田の原川を味方に付けて
●湯宿「新明館」
この日、世話になる宿は「新明館」である。
この宿のご主人が黒川温泉を全国へ知らしめた人達のキーマンだとは有名な話である。
宿は地蔵湯など建物が密集する対岸に有り、川に沿って細長い敷地の為、朱塗り欄干の橋を渡ると、直ぐに玄関だ。
土間脇の受付カウンターで記帳し部屋へ通される。

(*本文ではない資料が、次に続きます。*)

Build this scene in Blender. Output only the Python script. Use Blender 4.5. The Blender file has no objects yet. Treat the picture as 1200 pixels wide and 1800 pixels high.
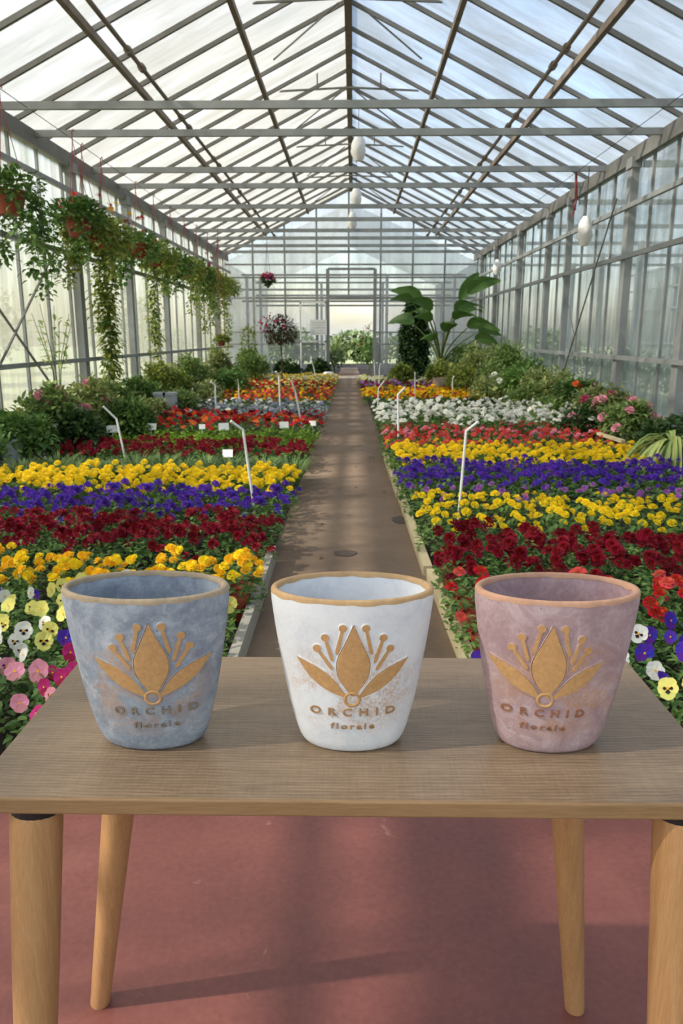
import bpy, math, random
from mathutils import Vector, Matrix
R = random.Random(7)
PI = math.pi
SC = bpy.context.scene
COL = SC.collection

# ------------------------------------------------------------------ camera, sky, sun, exposure
H = 1.30                    # eye height
PITCH = math.radians(13.17)
F = 1325.0                  # focal length in pixels of the 1200 x 1800 frame
YAW = 20 / F
cam_d = bpy.data.cameras.new('camera')
cam = bpy.data.objects.new('camera', cam_d)
COL.objects.link(cam)
cam.location = (0, 0, H)
cam.rotation_euler = (PI / 2 - PITCH, 0, YAW)
cam_d.sensor_fit = 'HORIZONTAL'; cam_d.sensor_width = 36; cam_d.lens = F / 1200 * 36
cam_d.clip_start = .05; cam_d.clip_end = 400
cam_d.dof.use_dof = True; cam_d.dof.focus_distance = 1.0; cam_d.dof.aperture_fstop = 22
SC.camera = cam

SUN_EL, SUN_AZ = math.radians(40), math.radians(-105)     # azimuth from +Y towards +X: the sun stands to the left
w = bpy.data.worlds.new('world'); SC.world = w; w.use_nodes = True
nt = w.node_tree; nt.nodes.clear()
wo = nt.nodes.new('ShaderNodeOutputWorld'); bg = nt.nodes.new('ShaderNodeBackground')
sky = nt.nodes.new('ShaderNodeTexSky'); sky.sky_type = 'NISHITA'; sky.sun_disc = False
sky.sun_elevation = SUN_EL; sky.sun_rotation = SUN_AZ; sky.air_density = 1.3; sky.dust_density = 2.0; sky.ozone_density = 1.5
tc = nt.nodes.new('ShaderNodeTexCoord'); mp = nt.nodes.new('ShaderNodeMapping'); mp.inputs['Scale'].default_value = (1, 1, 3)
nz = nt.nodes.new('ShaderNodeTexNoise'); nz.inputs['Scale'].default_value = 1.7; nz.inputs['Detail'].default_value = 7
cr = nt.nodes.new('ShaderNodeValToRGB'); cr.color_ramp.elements[0].position = .47; cr.color_ramp.elements[1].position = .72
mx = nt.nodes.new('ShaderNodeMix'); mx.data_type = 'RGBA'; mx.inputs[7].default_value = (3.6, 3.75, 3.95, 1)
nt.links.new(tc.outputs['Generated'], mp.inputs['Vector']); nt.links.new(mp.outputs[0], nz.inputs['Vector'])
nt.links.new(nz.outputs['Fac'], cr.inputs[0]); nt.links.new(cr.outputs[0], mx.inputs[0])
nt.links.new(sky.outputs[0], mx.inputs[6]); nt.links.new(mx.outputs[2], bg.inputs[0])
bg.inputs[1].default_value = .30
nt.links.new(bg.outputs[0], wo.inputs[0])

sd = bpy.data.lights.new('sun', 'SUN'); sd.energy = 9.0; sd.angle = math.radians(1.2); sd.color = (1, .90, .76)
sun = bpy.data.objects.new('sun', sd); COL.objects.link(sun)
dirv = Vector((math.sin(SUN_AZ) * math.cos(SUN_EL), math.cos(SUN_AZ) * math.cos(SUN_EL), math.sin(SUN_EL)))
sun.rotation_euler = dirv.to_track_quat('Z', 'Y').to_euler()
sun.location = dirv * 60

vs = SC.view_settings
vs.view_transform = 'Standard'; vs.look = 'None'; vs.gamma = 1; vs.use_curve_mapping = False
vs.exposure = 0.42
SC.cycles.max_bounces = 8; SC.cycles.transparent_max_bounces = 24; SC.cycles.use_denoising = True
SC.cycles.sample_clamp_indirect = 6

def at(px, py, z=None, y=None):
    """the world point seen at a pixel of the frame, at height z or at distance y"""
    r = Vector(((px - 600) / F, (900 - py) / F, -1)); r.rotate(cam.rotation_euler)
    t = (z - H) / r.z if z is not None else y / r.y
    return Vector((0, 0, H)) + r * t

# ------------------------------------------------------------------ helpers
def S(r, g, b):
    f = lambda c: (c / 255 / 12.92) if c <= 10 else ((c / 255 + .055) / 1.055) ** 2.4
    return (f(r), f(g), f(b), 1)

class MB:
    def __init__(s): s.v = []; s.f = []; s.m = []
    def quadstrip(s, rows, mi=0, closed=False):
        """rows: list of equally long vertex rows"""
        b = len(s.v); n = len(rows[0])
        for r in rows: s.v.extend([tuple(p) for p in r])
        for i in range(len(rows) - 1):
            for j in range(n if closed else n - 1):
                k = (j + 1) % n
                s.f.append((b + i * n + j, b + i * n + k, b + (i + 1) * n + k, b + (i + 1) * n + j)); s.m.append(mi)
    def poly(s, pts, mi=0):
        b = len(s.v); s.v.extend([tuple(p) for p in pts]); s.f.append(tuple(range(b, b + len(pts)))); s.m.append(mi)
    def box(s, x0, y0, z0, x1, y1, z1, mi=0, M=None):
        p = [Vector((x, y, z)) for x in (x0, x1) for y in (y0, y1) for z in (z0, z1)]
        if M: p = [M @ q for q in p]
        b = len(s.v); s.v.extend([tuple(q) for q in p])
        for q in ((0, 1, 3, 2), (4, 6, 7, 5), (0, 4, 5, 1), (2, 3, 7, 6), (0, 2, 6, 4), (1, 5, 7, 3)):
            s.f.append(tuple(b + i for i in q)); s.m.append(mi)
    def bar(s, a, c, wd, ht=None, mi=0, up=(0, 0, 1)):
        """rectangular bar from a to c"""
        a = Vector(a); c = Vector(c); d = (c - a).normalized(); u = Vector(up)
        if abs(d.dot(u)) > .95: u = Vector((0, 1, 0))
        sx = d.cross(u).normalized(); sz = sx.cross(d).normalized(); ht = ht or wd
        rows = [[p + sx * wd / 2 * i + sz * ht / 2 * j for i, j in ((-1, -1), (1, -1), (1, 1), (-1, 1))] for p in (a, c)]
        s.quadstrip(rows, mi, True); s.poly(rows[0][::-1], mi); s.poly(rows[1], mi)
    def tube(s, pts, r, n=6, mi=0, cap=True):
        pts = [Vector(p) for p in pts]; rs = r if isinstance(r, (list, tuple)) else [r] * len(pts)
        rows = []
        d0 = (pts[1] - pts[0]).normalized()
        u = Vector((0, 0, 1)) if abs(d0.z) < .9 else Vector((1, 0, 0))
        sx = d0.cross(u).normalized()
        for i, p in enumerate(pts):
            d = (pts[min(i + 1, len(pts) - 1)] - pts[max(i - 1, 0)]).normalized()
            sx = (sx - d * sx.dot(d)).normalized(); sz = d.cross(sx)
            rows.append([p + (sx * math.cos(2 * PI * k / n) + sz * math.sin(2 * PI * k / n)) * rs[i] for k in range(n)])
        s.quadstrip(rows, mi, True)
        if cap: s.poly(rows[0][::-1], mi); s.poly(rows[-1], mi)
    def lathe(s, prof, n=24, c=(0, 0, 0), mi=0, fy=1.0):
        s.quadstrip([[(c[0] + r * math.cos(2 * PI * k / n), c[1] + r * fy * math.sin(2 * PI * k / n), c[2] + z) for k in range(n)] for r, z in prof], mi, True)
    def leaf(s, p, d, up, L, W, bend=.3, mi=0, seg=3):
        """a pointed leaf from p along d, bending away from up"""
        d = d.normalized(); sx = d.cross(up)
        sx = sx.normalized() if sx.length > 1e-4 else Vector((1, 0, 0)); n = sx.cross(d).normalized()
        rows = []
        for i in range(seg + 1):
            t = i / seg; c = p + d * L * t * (1 - .25 * bend * t) - n * (bend * L * t * t * .6)
            hw = W / 2 * (math.sin(PI * (t * .9 + .06)) ** .8 if 0 < i < seg else .08)
            rows.append([c - sx * hw + n * hw * .35, c, c + sx * hw + n * hw * .35] if seg > 2 else [c - sx * hw, c + sx * hw])
        s.quadstrip(rows, mi)
    def mesh(s, name, mats, smooth=False):
        me = bpy.data.meshes.new(name); me.from_pydata(s.v, [], s.f)
        for m in mats: me.materials.append(m)
        me.polygons.foreach_set('material_index', s.m)
        if smooth: me.polygons.foreach_set('use_smooth', [True] * len(s.f))
        me.update(); return me
    def build(s, name, mats, parent=None, loc=None, smooth=False):
        if not isinstance(mats, (list, tuple)): mats = [mats]
        return link(name, s.mesh(name, mats, smooth), parent, loc)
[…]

旅館内部の雰囲気は柱や梁、建具など木部は黒に近い茶褐色、壁は黄土色の田舎家を思わせる内装で、通された客室も上品な田舎風の内装であり、場所は二階の川側の角部屋、なかなか良い部屋なので満足!。
次に風呂だが、男女別々の浴室が有り、外部に家族風呂、混浴の露天風呂と伝説の洞窟風呂の3箇所が狭い川岸に作り込まれていた。そしてもう一箇所、旅館の裏山の斜面の中腹に山の露天風呂が有り、こちらは予約制だ。
食事については、専用の部屋に通されるのだが、屋根付きの橋で川を渡り雰囲気を盛り上げるような演出と感じた。
また食事処は大広間ではあるが、客ごとに専用の囲炉裏を設えた作りで、炭火焼料理の給餌を補うスタッフさん達の爽やかな気配りに好感が持てる。
因みに、この食事処は地蔵湯の裏側に位置し屋根を駐車場としている。
厳しい敷地条件を逆手にとり、川をも宿の空間として取り込み、最大限に活用する!。さらに感心させたのは、露天風呂に至る路地のような庭作りにおいて、外からは観られにくく、露地内からは川を感じさせつつ、対岸の建物等の人工物を、東屋や薪棚、植栽などで上手く隠しつつ。絶妙な庭作りをしていた。
このように工夫を重ね、客を持て成す真摯な姿勢に満ちた宿は、接客業を生業にする者にとって目指すべき姿と感じた。